A new breed of Harding student is emerging across our campus. Many are returners, but they exhibit a newfound balance — poise. They do less, but do it better. I point out what I’m observing in many of you, in hopes that your spirit will spread to all of us.
I see you sitting up straighter, more attentive and more focused. I hear you saying you’ve cut something out of your schedule this term (a class, a pastime, a draining relationship) so that you could do a better job with the rest. Maybe you’ve noticed that “top priorities” is an oxymoron. I suspect you’ve asked, in each area of your life, “What’s my one priority — the one thing I keep if everything else goes?”
You think it’s great to be at Harding, but the greatness of your Harding experience doesn’t come from doing social clubs and Spring Sing and sports and mission trips and Netflix and service projects and singing groups and weekend camping trips and concerts and classes. You know you can’t do everything, but you’ve noticed what brings you real pleasure: what you’re good at. You intend to do that well.
You protect your rest. You schedule free time. I hear many of you saying you got a few extra hours of sleep when work lightened up, rather than burning the extra time with entertainment or more work. You don’t feel compelled to burn every hour before curfew like a middle-schooler drunk on freedom. Sometimes you go to bed early. Maybe you’ve realized you get more done more quickly, when rested than you do through long, grinding effort when exhausted. Maybe you’ve noticed that life feels more pleasurable after good sleep. You care enough about living well to get the most out of each day, not by stretching more hours out of it, but by being better rested in the fewer hours you’re awake.
I hear you talking about phones’ and social media’s tendency to wriggle and worm their way, like leeches under clothing, into your mental and emotional soft tissue. Many of you don’t know what to do about the problem, but you’re noticing it. I hear some of you setting thoughtful limits on when and how you’ll use these technologies. You use them to streamline your many responsibilities, but you protect the depth and richness of the few connections that matter most by talking face to face.
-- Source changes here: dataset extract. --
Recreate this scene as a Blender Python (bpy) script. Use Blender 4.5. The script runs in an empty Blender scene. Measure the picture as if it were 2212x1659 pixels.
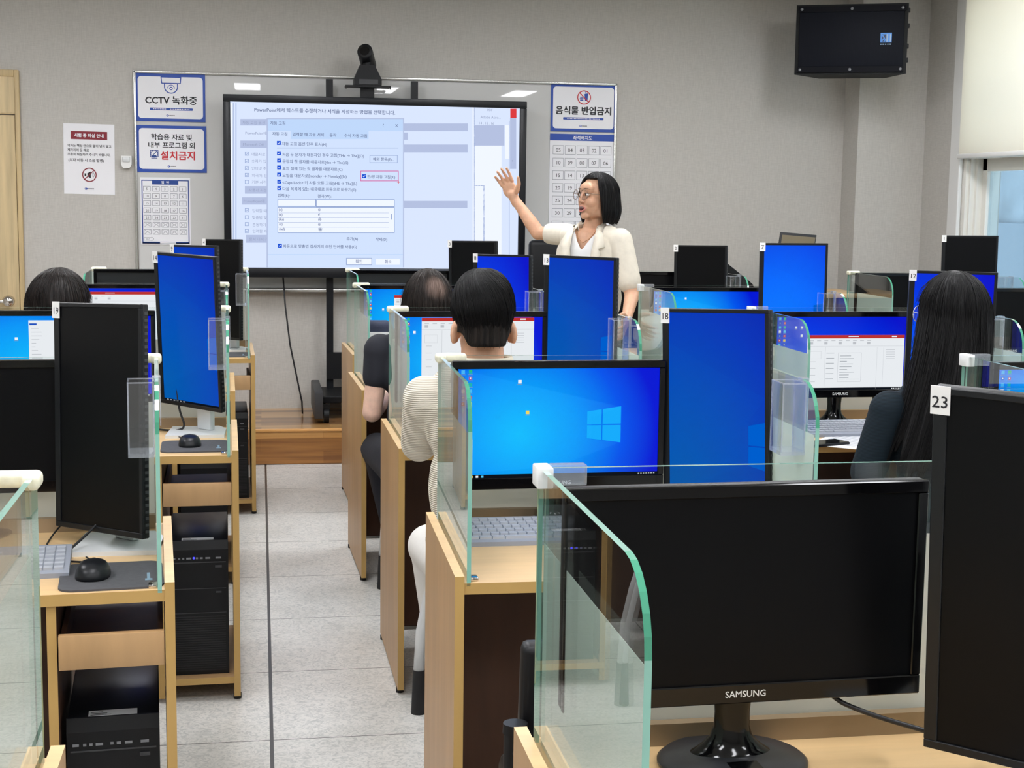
import bpy, bmesh, math, random
from mathutils import Vector, Matrix, Euler, noise
SC = bpy.context.scene
COL = SC.collection
PI = math.pi
R = math.radians
random.seed(7)

# ------------------------------------------------------------------ camera, world, exposure
CAM_H = 1.51
cd = bpy.data.cameras.new('camera')
cam = bpy.data.objects.new('camera', cd)
COL.objects.link(cam)
SC.camera = cam
cd.sensor_fit = 'HORIZONTAL'
cd.sensor_width = 36.0
cd.lens = 3171.76 / 2212 * 36.0
cd.clip_start = 0.05
cd.clip_end = 200
_yaw, _pit, _rol = 0.170644, 0.124997, -0.0138367
_right0 = Vector((math.cos(_yaw), -math.sin(_yaw), 0))
_fwd0 = Vector((math.sin(_yaw), math.cos(_yaw), 0))
_fwd = _fwd0 * math.cos(_pit) - Vector((0, 0, 1)) * math.sin(_pit)
_down = -(Vector((0, 0, 1)) * math.cos(_pit) + _fwd0 * math.sin(_pit))
_r = _right0 * math.cos(_rol) + _down * math.sin(_rol)
_d = _down * math.cos(_rol) - _right0 * math.sin(_rol)
_m = Matrix((( _r.x, -_d.x, -_fwd.x), (_r.y, -_d.y, -_fwd.y), (_r.z, -_d.z, -_fwd.z))).to_4x4()
cam.matrix_world = Matrix.Translation((0, 0, CAM_H)) @ _m

SC.view_settings.view_transform = 'Standard'
SC.view_settings.look = 'None'
SC.view_settings.exposure = 0.0
SC.view_settings.gamma = 1.0
SC.view_settings.use_curve_mapping = False
SC.cycles.transparent_max_bounces = 48
SC.cycles.max_bounces = 10
SC.cycles.sample_clamp_indirect = 6.0

w = bpy.data.worlds.new('daylight')
SC.world = w
w.use_nodes = True
w.node_tree.nodes['Background'].inputs[0].default_value = (0.92, 0.96, 1.0, 1)
w.node_tree.nodes['Background'].inputs[1].default_value = 6.0
LAMP = 27.0            # strength of the ceiling panels

# ------------------------------------------------------------------ materials
def lin(c):
    return tuple((x / 255 / 12.92) if x / 255 <= 0.04045 else ((x / 255 + 0.055) / 1.055) ** 2.4 for x in c) + (1.0,)

def newmat(name):
    m = bpy.data.materials.new(name)
    m.use_nodes = True
    nt = m.node_tree
    nt.nodes.clear()
    out = nt.nodes.new('ShaderNodeOutputMaterial')
    return m, nt, out

def N(nt, t, **kw):
    n = nt.nodes.new(t)
    for k, v in kw.items():
        if k.startswith('i_'):
            n.inputs[k[2:].replace('_', ' ')].default_value = v
        elif k[0] == 'n' and k[1:].isdigit():
            n.inputs[int(k[1:])].default_value = v
        else:
            setattr(n, k, v)
    return n

def P(name, col, rough=0.5, metal=0.0, spec=0.5, var=0.0, scale=(8, 8, 8), bump=0.0, bscale=60, coat=0.0, sub=0.0):
    """Principled material, colour in sRGB; noise varies the colour and may bump it."""
    m, nt, out = newmat(name)
    b = N(nt, 'ShaderNodeBsdfPrincipled')
    b.inputs['Base Color'].default_value = lin(col)
    b.inputs['Roughness'].default_value = rough
    b.inputs['Metallic'].default_value = metal
    b.inputs['Specular IOR Level'].default_value = spec
    b.inputs['Coat Weight'].default_value = coat
    if sub:
        b.inputs['Subsurface Weight'].default_value = sub
        b.inputs['Subsurface Radius'].default_value = (0.012, 0.005, 0.003)
    nt.links.new(b.outputs[0], out.inputs[0])
    tc = N(nt, 'ShaderNodeTexCoord')
    if var:
        mp = N(nt, 'ShaderNodeMapping')
        mp.inputs['Scale'].default_value = scale
        nz = N(nt, 'ShaderNodeTexNoise', i_Scale=1.0, i_Detail=5.0, i_Roughness=0.6)
        nt.links.new(tc.outputs['Object'], mp.inputs[0])
        nt.links.new(mp.outputs[0], nz.inputs['Vector'])
        cr = N(nt, 'ShaderNodeValToRGB')
        c0 = tuple(max(0, x * (1 - var)) for x in col)
        c1 = tuple(min(255, x * (1 + var)) for x in col)
        cr.color_ramp.elements[0].color = lin(c0)
        cr.color_ramp.elements[0].position = 0.3
        cr.color_ramp.elements[1].color = lin(c1)
        cr.color_ramp.elements[1].position = 0.7
        nt.links.new(nz.outputs[0], cr.inputs[0])
        nt.links.new(cr.outputs[0], b.inputs['Base Color'])
    if bump:
        nb = N(nt, 'ShaderNodeTexNoise', i_Scale=bscale, i_Detail=3.0)
        nt.links.new(tc.outputs['Object'], nb.inputs['Vector'])
        bp = N(nt, 'ShaderNodeBump', i_Strength=bump, i_Distance=0.002)
        nt.links.new(nb.outputs[0], bp.inputs['Height'])
        nt.links.new(bp.outputs[0], b.inputs['Normal'])
    return m

def E(name, col, strength=1.0):
    m, nt, out = newmat(name)
    e = N(nt, 'ShaderNodeEmission')
    e.inputs[0].default_value = lin(col)
    e.inputs[1].default_value = strength
    nt.links.new(e.outputs[0], out.inputs[0])
    return m

def Eadd(name, col, strength):
    """brighter part of a picture shown on a screen: adds light to the screen under it"""
    m, nt, out = newmat(name)
    e = N(nt, 'ShaderNodeEmission')
    e.inputs[0].default_value = lin(col)
    e.inputs[1].default_value = strength
    t = N(nt, 'ShaderNodeBsdfTransparent')
    a = N(nt, 'ShaderNodeAddShader')
    nt.links.new(e.outputs[0], a.inputs[0])
    nt.links.new(t.outputs[0], a.inputs[1])
    nt.links.new(a.outputs[0], out.inputs[0])
    return m

def glassmat(name, tint, ior=1.5, haze=None, hazefac=0.0, rough=0.0):
    """thin clear sheet: sees through, reflects more at grazing angles; haze = a scattering film"""
    m, nt, out = newmat(name)
    g = N(nt, 'ShaderNodeNewGeometry')
    mx = N(nt, 'ShaderNodeMix', data_type='FLOAT')
    nt.links.new(g.outputs['Backfacing'], mx.inputs[0])
    mx.inputs[2].default_value = ior
    mx.inputs[3].default_value = 1.0 / ior
    fr = N(nt, 'ShaderNodeFresnel')
    nt.links.new(mx.outputs[0], fr.inputs[0])
    tr = N(nt, 'ShaderNodeBsdfTransparent')
    tr.inputs[0].default_value = tint + (1,)
    gl = N(nt, 'ShaderNodeBsdfGlossy')
    gl.inputs['Roughness'].default_value = rough
    gl.inputs['Color'].default_value = (1, 1, 1, 1)
    base = tr
    if haze:
        df = N(nt, 'ShaderNodeBsdfDiffuse')
        df.inputs[0].default_value = lin(haze)
        tl = N(nt, 'ShaderNodeBsdfTranslucent')
        tl.inputs[0].default_value = lin(haze)
        m1 = N(nt, 'ShaderNodeMixShader', n0=0.4)
        nt.links.new(df.outputs[0], m1.inputs[1])
        nt.links.new(tl.outputs[0], m1.inputs[2])
        base = N(nt, 'ShaderNodeMixShader', n0=hazefac)
        nt.links.new(tr.outputs[0], base.inputs[1])
        nt.links.new(m1.outputs[0], base.inputs[2])
    ms = N(nt, 'ShaderNodeMixShader')
    nt.links.new(fr.outputs[0], ms.inputs[0])
    nt.links.new(base.outputs[0], ms.inputs[1])
    nt.links.new(gl.outputs[0], ms.inputs[2])
    nt.links.new(ms.outputs[0], out.inputs[0])
    return m

def wallpaper(name, stops, cx, cy, sx, sy, strength=1.0):
    """picture on a screen: radial colour run around (cx, cy) of the screen's UV"""
    m, nt, out = newmat(name)
    tc = N(nt, 'ShaderNodeTexCoord')
    mp = N(nt, 'ShaderNodeMapping')
    mp.inputs['Location'].default_value = (-cx * sx, -cy * sy, 0)
    mp.inputs['Scale'].default_value = (sx, sy, 0)
    nt.links.new(tc.outputs['UV'], mp.inputs[0])
    ln = N(nt, 'ShaderNodeVectorMath', operation='LENGTH')
    nt.links.new(mp.outputs[0], ln.inputs[0])
    cr = N(nt, 'ShaderNodeValToRGB')
    els = cr.color_ramp.elements
    for i, (p, c) in enumerate(stops):
        el = els[i] if i < 2 else els.new(p)
        el.position = p
        el.color = lin(c)
    nt.links.new(ln.outputs['Value'], cr.inputs[0])
    e = N(nt, 'ShaderNodeEmission')
    e.inputs[1].default_value = strength
    nt.links.new(cr.outputs[0], e.inputs[0])
    gl = N(nt, 'ShaderNodeBsdfGlossy')
    gl.inputs['Roughness'].default_value = 0.35
    gl.inputs['Color'].default_value = (0.008, 0.008, 0.008, 1)
    a = N(nt, 'ShaderNodeAddShader')
    nt.links.new(e.outputs[0], a.inputs[0])
    nt.links.new(gl.outputs[0], a.inputs[1])
    nt.links.new(a.outputs[0], out.inputs[0])
    return m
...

Why here, why now? The new Harding students might be expressing a broad cultural movement in our chaotic times, the quest for simplicity expressed by Greg McKeown’s recent bestseller “Essentialism: The Disciplined Pursuit of Less.” The leadership of President McLarty, who speaks about rest as a spiritual discipline, and the trauma of fellow students’ deaths this past year, which made us reevaluate our own lives, matter, too. And essentialism is a deep current in our Christian faith, running from Jesus’s teachings about treasures in fields and pearls of great price through the epistles through the modern works like James Bryan Smith’s “The Good and Beautiful Life,” Gordon MacDonald’s “Ordering your Private World,” Rick Warren’s “The Purpose Driven Life,” or Richard Foster’s “Celebration of Discipline.”
All these affirm the new Harding student’s prioritizing of rest, clarity and the defense of life from the unimportant stuff that’s always trying to worm its way in. One other idea from McKeown you might consider: buffering. Try out scheduling 50 percent more time than you think you need for everything you do, from walking to the caf to finishing a major project. Buffering is simple, but it feels miraculous. When unexpected problems arise, you have time to handle them while staying on schedule. When everything goes as planned, you have unexpected breathing space. Buffering lets you suddenly feel a wealth of time rather than constant time famine.
Maybe you’re one of those new Harding students I’ve described. If so, keep shining your light. You are making a bigger difference than you know.